The Problem May Not Be What You Think It Is

The 22% gap between college completion rates of black students and white students doesn’t necessarily reflect academic unpreparedness or the financial difficulties many black students face. It turns out that similar schools that enroll similar students–that have the same level of academic preparedness and the same socioeconomic status–can have black students who graduate at very different rates.

“Our message always comes down to this,” Nichols told me. “Student success rates are not completely dependent on the students you enroll.”

Although that may seem counterintuitive, the data bears Nichols out, though it isn’t what administrators always think.
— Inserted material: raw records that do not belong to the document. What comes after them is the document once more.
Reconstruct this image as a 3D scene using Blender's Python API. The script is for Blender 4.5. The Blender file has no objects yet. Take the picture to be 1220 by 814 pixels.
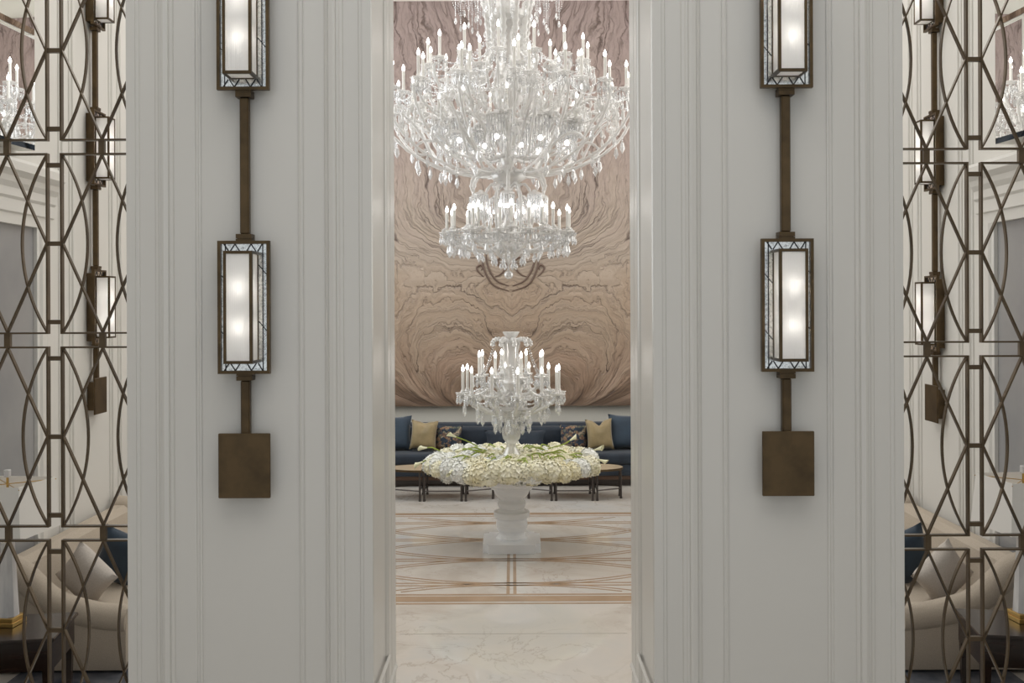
import bpy, bmesh, math, random
from mathutils import Vector, Matrix
random.seed(7)
S = bpy.context.scene
COL = S.collection
PI = math.pi
H = 2.6            # camera height
F = 1200.0         # focal length in pixels of a 1220 px wide frame
VX, VY = 610.0, 364.0

# ------------------------------------------------------------------ mesh helper
class MB:
    def __init__(self):
        self.v = []; self.f = []; self.m = []
    def add(self, vs, fs, mi=0):
        o = len(self.v)
        self.v += [tuple(p) for p in vs]
        self.f += [tuple(i + o for i in f) for f in fs]
        self.m += [mi] * len(fs)
        return self
    def box(self, x0, x1, y0, y1, z0, z1, mi=0):
        vs = [(x0,y0,z0),(x1,y0,z0),(x1,y1,z0),(x0,y1,z0),(x0,y0,z1),(x1,y0,z1),(x1,y1,z1),(x0,y1,z1)]
        return self.add(vs, [(0,3,2,1),(4,5,6,7),(0,1,5,4),(1,2,6,5),(2,3,7,6),(3,0,4,7)], mi)
    def rbox(self, x0, x1, y0, y1, z0, z1, r, seg=2, mi=0, puff=0.0):
        bm = bmesh.new()
        bmesh.ops.create_cube(bm, size=1.0)
        for v in bm.verts:
            v.co = Vector(((x0+x1)/2 + v.co.x*(x1-x0), (y0+y1)/2 + v.co.y*(y1-y0), (z0+z1)/2 + v.co.z*(z1-z0)))
        bmesh.ops.bevel(bm, geom=list(bm.edges), offset=r, segments=seg, affect='EDGES', profile=0.5)
        bm.verts.ensure_lookup_table()
        for i, v in enumerate(bm.verts): v.index = i
        self.add([v.co[:] for v in bm.verts], [[v.index for v in f.verts] for f in bm.faces], mi)
        bm.free()
        return self
    def lathe(self, prof, n=24, c=(0,0,0), mi=0, squash=None):
        vs = []; fs = []
        k = len(prof)
        for i in range(n):
            a = 2*PI*i/n
            for (r, z) in prof:
                rr = max(r, 1e-4)
                if squash: rr *= squash(a, z)
                vs.append((c[0]+rr*math.cos(a), c[1]+rr*math.sin(a), c[2]+z))
        for i in range(n):
            j = (i+1) % n
            for q in range(k-1):
                fs.append((i*k+q, j*k+q, j*k+q+1, i*k+q+1))
        self.add(vs, fs, mi)
        self.add([(c[0]+max(prof[0][0],1e-4)*math.cos(2*PI*i/n), c[1]+max(prof[0][0],1e-4)*math.sin(2*PI*i/n), c[2]+prof[0][1]) for i in range(n)], [tuple(range(n-1,-1,-1))], mi) if prof[0][0] > .002 else None
        self.add([(c[0]+prof[-1][0]*math.cos(2*PI*i/n), c[1]+prof[-1][0]*math.sin(2*PI*i/n), c[2]+prof[-1][1]) for i in range(n)], [tuple(range(n))], mi) if prof[-1][0] > .002 else None
        return self
    def tube(self, pts, rad, n=8, mi=0, caps=True):
        pts = [Vector(p) for p in pts]
        m = len(pts)
        rads = rad if isinstance(rad, (list, tuple)) else [rad]*m
        vs = []; fs = []
        t0 = (pts[1]-pts[0]).normalized()
        ref = Vector((0,0,1)) if abs(t0.z) < .9 else Vector((1,0,0))
        u = t0.cross(ref).normalized()
        for i in range(m):
            if i == 0: t = pts[1]-pts[0]
            elif i == m-1: t = pts[-1]-pts[-2]
            else: t = pts[i+1]-pts[i-1]
            t.normalize()
            u = (u - t*u.dot(t))
            if u.length < 1e-6: u = t.orthogonal()
            u.normalize()
            w = t.cross(u)
            for k in range(n):
                a = 2*PI*k/n
                vs.append(pts[i] + (u*math.cos(a)+w*math.sin(a))*rads[i])
        for i in range(m-1):
            for k in range(n):
                k2 = (k+1) % n
                fs.append((i*n+k, i*n+k2, (i+1)*n+k2, (i+1)*n+k))
        if caps:
            fs.append(tuple(range(n-1,-1,-1))); fs.append(tuple((m-1)*n+k for k in range(n)))
        return self.add(vs, fs, mi)
    def prism(self, poly, axis, a0, a1, mi=0):
        """extrude a closed 2-D polygon along axis ('x','y','z') from a0 to a1"""
        n = len(poly)
        def P(p, a):
            return {'x': (a, p[0], p[1]), 'y': (p[0], a, p[1]), 'z': (p[0], p[1], a)}[axis]
        vs = [P(p, a0) for p in poly] + [P(p, a1) for p in poly]
        fs = [(i, (i+1) % n, n+(i+1) % n, n+i) for i in range(n)]
        fs += [tuple(range(n-1,-1,-1)), tuple(range(n, 2*n))]
        return self.add(vs, fs, mi)
    def bar(self, p, q, w, y0, y1, mi=0):
        """flat strip in the xz plane between 2-D points, w wide, from y0 to y1"""
        dx, dz = q[0]-p[0], q[1]-p[1]
        l = math.hypot(dx, dz); nx, nz = -dz/l*w/2, dx/l*w/2
        return self.prism([(p[0]+nx,p[1]+nz),(q[0]+nx,q[1]+nz),(q[0]-nx,q[1]-nz),(p[0]-nx,p[1]-nz)], 'y', y0, y1, mi)
    def strip(self, pts, w, y0, y1, mi=0):
        """flat strip along a 2-D polyline in xz"""
        n = len(pts); L = []; R = []
        for i in range(n):
            a = pts[max(i-1,0)]; b = pts[min(i+1,n-1)]
            dx, dz = b[0]-a[0], b[1]-a[1]; l = math.hypot(dx, dz) or 1
            nx, nz = -dz/l*w/2, dx/l*w/2
            L.append((pts[i][0]+nx, pts[i][1]+nz)); R.append((pts[i][0]-nx, pts[i][1]-nz))
        vs = []
        for i in range(n):
            vs += [(L[i][0],y0,L[i][1]),(R[i][0],y0,R[i][1]),(R[i][0],y1,R[i][1]),(L[i][0],y1,L[i][1])]
        fs = []
        for i in range(n-1):
            a, b = 4*i, 4*i+4
            for k in range(4):
                fs.append((a+k, a+(k+1)%4, b+(k+1)%4, b+k))
        fs += [(0,1,2,3), (4*n-1,4*n-2,4*n-3,4*n-4)]
        return self.add(vs, fs, mi)
    def drop(self, x, y, z, h, r, n=6, top=.3):
        """almond-cut crystal hanging with its tip at z - h"""
        vs = [(x,y,z),(x,y,z-h)]
        fs = []
        for k in range(n):
            a = 2*PI*k/n
            vs.append((x+r*.55*math.cos(a), y+r*.55*math.sin(a), z-h*top*.4))
            vs.append((x+r*math.cos(a), y+r*math.sin(a), z-h*(top+.3)))
        for k in range(n):
            k2 = (k+1) % n
            a, b, c, d = 2+2*k, 3+2*k, 2+2*k2, 3+2*k2
            fs += [(0, a, c), (a, b, d, c), (b, 1, d)]
        return self.add(vs, fs)
    def bead(self, x, y, z, r):
        vs = [(x+r,y,z),(x,y+r,z),(x-r,y,z),(x,y-r,z),(x,y,z+r),(x,y,z-r)]
        return self.add(vs, [(0,1,4),(1,2,4),(2,3,4),(3,0,4),(1,0,5),(2,1,5),(3,2,5),(0,3,5)])
    def ball(self, c, r, n=12, m=8):
        prof = [(r*math.sin(PI*i/m), -r*math.cos(PI*i/m)) for i in range(m+1)]
        return self.lathe(prof, n, c)
    def xf(self, fn):
        self.v = [tuple(fn(*p)) for p in self.v]
        return self
    def mesh(self, name, mats, smooth=True, angle=35, recalc=True):
        me = bpy.data.meshes.new(name)
        me.from_pydata(self.v, [], self.f)
        for mt in (mats if isinstance(mats, (list, tuple)) else [mats]): me.materials.append(mt)
        if len(self.m) == len(me.polygons):
            me.polygons.foreach_set('material_index', self.m)
        if recalc:
            bm = bmesh.new(); bm.from_mesh(me)
            bmesh.ops.remove_doubles(bm, verts=bm.verts, dist=1e-6)
            bmesh.ops.recalc_face_normals(bm, faces=bm.faces)
            bm.to_mesh(me); bm.free()
        if smooth:
            me.polygons.foreach_set('use_smooth', [True]*len(me.polygons))
            me.set_sharp_from_angle(angle=math.radians(angle))
        me.update()
        return me

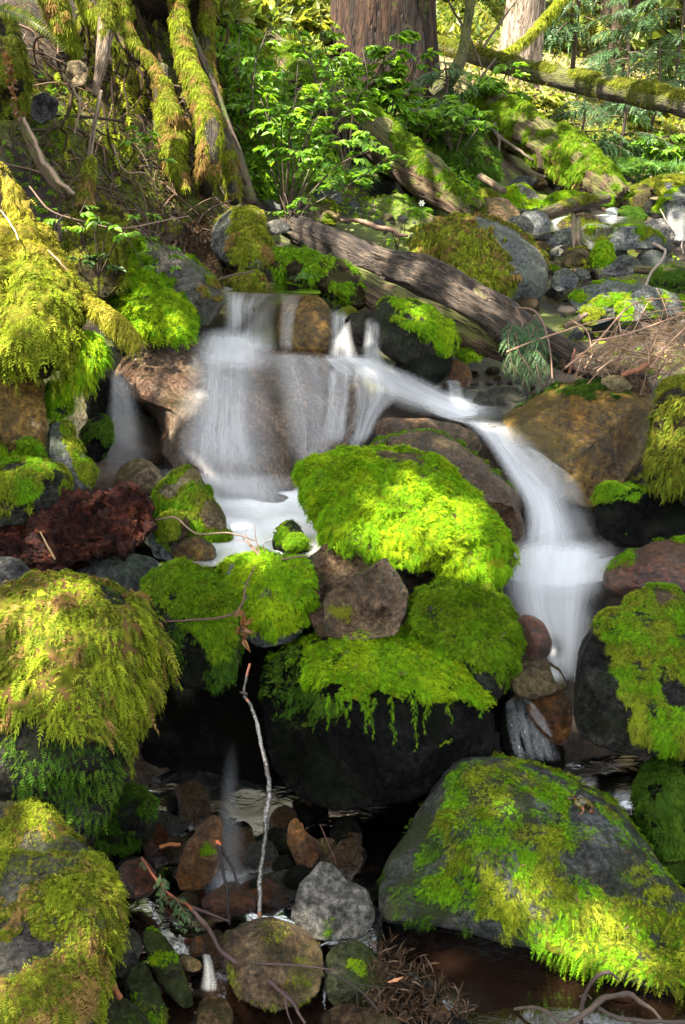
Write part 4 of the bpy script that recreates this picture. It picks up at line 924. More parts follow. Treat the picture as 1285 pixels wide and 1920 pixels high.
# stones of the stream bed upstream, on the right
far = [
 ('blue-grey stone just left of the brown-mossed stone upstream', [(845,365),(858,352),(880,358),(885,378),(855,385)], 6.5, 'slate', None),
 ('stone with a brown moss top behind the broad grey stone', [(885,368),(905,353),(932,360),(935,378),(895,380)], 6.6, 'brown', dict(pal='olive', L=.02)),
 ('broad grey-brown stone behind the big smooth boulder', [(886,395),(910,372),(950,372),(975,395),(980,425),(930,428),(892,420)], 6.0, 'brown', None),
 ('sunlit stone with a glowing yellow-green moss side upstream', [(935,378),(945,352),(975,346),(1010,365),(1018,390),(975,396),(942,390)], 6.3, 'pale', dict(pal='bright', L=.026, cov=5, poly=[(930,380),(940,345),(968,346),(975,370),(1018,378),(1018,395),(940,396)])),
 ('low stone wholly under bright moss upstream', [(1018,382),(1045,362),(1085,358),(1112,372),(1100,388),(1030,392)], 6.4, 'dark', dict(pal='bright', L=.024, cov=6)),
 ('rounded grey stone in front of the broad grey-brown stone', [(945,425),(960,405),(990,405),(1005,425),(1000,447),(960,450)], 5.6, 'grey', None),
 ('pale grey stone beside the rounded grey stone', [(972,410),(985,395),(1020,398),(1036,418),(1020,436),(985,430)], 5.8, 'slate', None),
 ('dark stone at the foot of the pale grey stone', [(1000,430),(1020,424),(1035,432),(1030,448),(1005,448)], 5.5, 'slate', None),
 ('wedge-shaped stone with a mossy edge before the far stream', [(1028,438),(1050,415),(1095,398),(1118,405),(1120,425),(1080,442),(1035,450)], 5.9, 'brown', dict(pal='olive', L=.016, patch=.4)),
 ('dark angular stone left of the wooden stub', [(1022,452),(1045,432),(1075,425),(1080,455),(1040,465)], 5.5, 'slate', None),
 ('long grey slab with moss wisps right of the wooden stub', [(1085,440),(1098,420),(1150,418),(1210,430),(1248,450),(1235,466),(1160,468),(1095,462)], 5.7, 'slate', dict(pal='gmix', L=.02, patch=.62)),
 ('pale sunlit stone at the far right above the long slab', [(1200,430),(1220,412),(1245,410),(1268,440),(1262,452),(1230,450)], 6.3, 'pale', None),
 ('stone with a pink-grey top behind the long slab', [(1172,425),(1185,415),(1205,414),(1215,428),(1185,432)], 6.4, 'tan', None),
 ('flat pale stone behind the long slab by the wedge stone', [(1110,412),(1130,407),(1165,410),(1175,425),(1125,425)], 6.5, 'grey', None),
 ('dark green mossy stone splitting the far rapid', [(1152,402),(1165,388),(1200,390),(1218,408),(1200,420),(1160,418)], 6.7, 'dark', dict(pal='deep', L=.014, cov=5)),
 ('upright brown stone with a mossy left flank beside the far rapid', [(1172,370),(1185,348),(1212,344),(1222,365),(1212,388),(1180,388)], 7.2, 'brown', dict(pal='olive', L=.02, poly=[(1165,375),(1190,340),(1200,350),(1180,390)])),
 ('dark wet stone low in front of the upright brown stone', [(1205,385),(1220,372),(1238,378),(1240,398),(1215,400)], 7.0, 'dark', None),
 ('stone with yellow moss at the far right edge', [(1222,358),(1235,340),(1262,338),(1285,350),(1290,372),(1240,375)], 7.6, 'grey', dict(pal='yellow', L=.024, patch=.3)),
 ('long mossy stone far back at the right edge', [(1192,350),(1215,336),(1270,330),(1300,338),(1290,348),(1215,352)], 8.2, 'brown', dict(pal='olive', L=.02)),
 ('dark leaning boulder with a moss edge beside the far right fall', [(1222,398),(1240,370),(1270,352),(1310,345),(1320,390),(1270,395),(1240,405)], 7.0, 'slate', dict(pal='bright', L=.016, poly=[(1215,400),(1238,368),(1262,355),(1250,380),(1232,402)])),
 ('mossy stone beside the far sunlit moss stone', [(1115,375),(1130,362),(1150,368),(1152,385),(1125,388)], 6.6, 'dark', dict(pal='green', L=.016)),
 ('mossy stone wedge leading to the far rapid', [(1132,365),(1150,362),(1178,378),(1180,388),(1152,386)], 6.9, 'dark', dict(pal='green', L=.014)),
 ('grey egg-shaped stone with a moss tuft in mid bed', [(1055,485),(1065,468),(1090,464),(1118,478),(1124,500),(1090,505),(1060,500)], 5.2, 'brown', dict(pal='yellow', L=.018, poly=[(1085,480),(1120,490),(1110,505),(1088,500)])),
 ('smooth brown-grey stone right of the yellow moss clump', [(1125,515),(1140,492),(1175,476),(1200,488),(1198,510),(1160,520)], 5.1, 'grey', None),
 ('angular black stone right of the big smooth boulder', [(1030,535),(1040,508),(1065,502),(1087,520),(1080,540),(1045,545)], 4.95, 'slate', None),
 ('little grey stone between the black stone and the great slab', [(1072,515),(1085,503),(1105,508),(1108,522),(1085,525)], 5.0, 'grey', None),
 ('mossy half-round stone above the angular black stone', [(1030,505),(1040,490),(1060,492),(1068,508),(1045,515)], 5.2, 'brown', dict(pal='gmix', L=.016, patch=.4)),
 ('great wet slate slab lying across the right bed', [(1065,560),(1085,538),(1140,522),(1200,528),(1260,550),(1300,570),(1285,588),(1200,600),(1120,600),(1080,580)], 4.6, 'slate', dict(pal='bright', L=.014, patch=.72)),
 ('tilted grey slab resting before the great slate slab', [(1080,595),(1100,570),(1140,552),(1175,552),(1182,575),(1150,600),(1105,612)], 4.35, 'slate', dict(pal='gmix', L=.014, patch=.66)),
 ('round grey stone at the end of the tilted slab', [(1150,590),(1162,565),(1190,560),(1210,578),(1200,600),(1165,604)], 4.3, 'grey', dict(pal='bright', L=.014, patch=.62)),
 ('dark green mossy stone at the right edge above the great slab', [(1212,530),(1225,503),(1260,498),(1310,512),(1310,545),(1240,548)], 4.9, 'dark', dict(pal='deep', L=.016, cov=4)),
 ('clump of yellow-green moss on a stone in mid bed', [(1110,480),(1120,458),(1140,455),(1152,480),(1140,502),(1118,500)], 5.15, 'bank', dict(pal='bright', L=.026, cov=5, up=(-.9,-.4))),
 ('small mossy stone against the big smooth boulder by the white flower', [(772,435),(782,422),(800,422),(812,436),(790,445)], 5.3, 'dark', dict(pal='gmix', L=.02)),
 ('blue-grey stone under the ferns left of the hollow log', [(548,370),(565,352),(605,345),(640,360),(642,382),(590,388),(555,385)], 5.6, 'slate', None),
 ('rounded tan-grey stone at the far end of the grey log', [(585,400),(600,378),(622,378),(638,400),(632,422),(600,420)], 5.1, 'tan', dict(pal='gmix', L=.016, patch=.5)),
 ('flat grey stone at the foot of the leaning pole', [(484,385),(500,372),(525,380),(528,394),(495,398)], 5.2, 'slate', None),
 ('flat stone right of the stone at the leaning pole', [(520,388),(540,376),(562,382),(560,395),(530,398)], 5.3, 'grey', None),
 ('grey stone at the right edge beneath the dead twigs', [(1260,625),(1275,600),(1320,600),(1320,640),(1275,645)], 4.0, 'grey', None),
 ('stone half buried under the dead twigs', [(1160,720),(1180,700),(1215,712),(1225,738),(1190,745)], 3.55, 'brown', None),
 ('flat stone by the sunlit foot of the mossy log', [(1030,470),(1045,462),(1058,470),(1050,480),(1034,480)], 5.4, 'grey', None),
]
for lb, ol, t, mt, ms in far:
    rock('stone' if 'boulder' not in lb else 'boulder', lb, ol, t, mt, .8, .8, 3.1, .05, sub=4 if t > 5.4 else 5, facets=6 if mt in ('slate', 'pale', 'grey') else 4, fcut=.86, moss=mb(**ms) if ms else None, group=None)

rock('debris_bank', 'low dark bank of twiggy debris left of the bottom right roots', [(680,1960),(690,1850),(705,1790),(735,1778),(790,1830),(850,1880),(920,1940),(930,1990)], 2.0, 'dark', .6, .8, 2.6, .1, 4, sub=5, cat='debris bank')
rock('stone', 'small brown stone on the debris bank at the bottom edge', [(800,1900),(815,1885),(840,1888),(850,1905),(830,1920)], 1.9, 'orange', .8, .7, sub=3)
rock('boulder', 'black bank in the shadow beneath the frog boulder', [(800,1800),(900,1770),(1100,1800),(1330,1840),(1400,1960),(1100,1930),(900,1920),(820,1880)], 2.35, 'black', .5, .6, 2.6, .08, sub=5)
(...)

“Oftentimes administrators will excuse poor performance of the students they enroll, saying the students aren’t prepared, don’t work hard enough, or have challenges with affordability, and other excuses. Yet we can identify schools that have the same types of students that graduate those students at much higher rates. So it’s not always about the students but about what institutions do with those students,” Nichols said.

Making Student Success the No. 1 Priority

When institutional leaders make student success the No. 1 priority and hold staff accountable for ensuring student success, institutions can see gains in graduation rates, Nichols said.

To make such gains requires that an institution examine its data to identify the problems students are encountering.

“We encourage them to look at the data to see what may be causing students to drop out or stop out [interrupt their learning with the intention of returning to school]. Then identify the appropriate intervention.”

The report also examines historically black colleges–and reveals that 100% of them enroll freshman cohorts that are at least 40% low income, compared with 45% of non-HBCUs; and 50% of HBCUs enroll a 75% low income cohort, compared with 1% of non-HBCUs.

“They are working with a very different student body altogether,” Nichols said, “and outperform other schools at graduating them.”

The report concedes that graduation rates at many HBCUs do need to improve, however.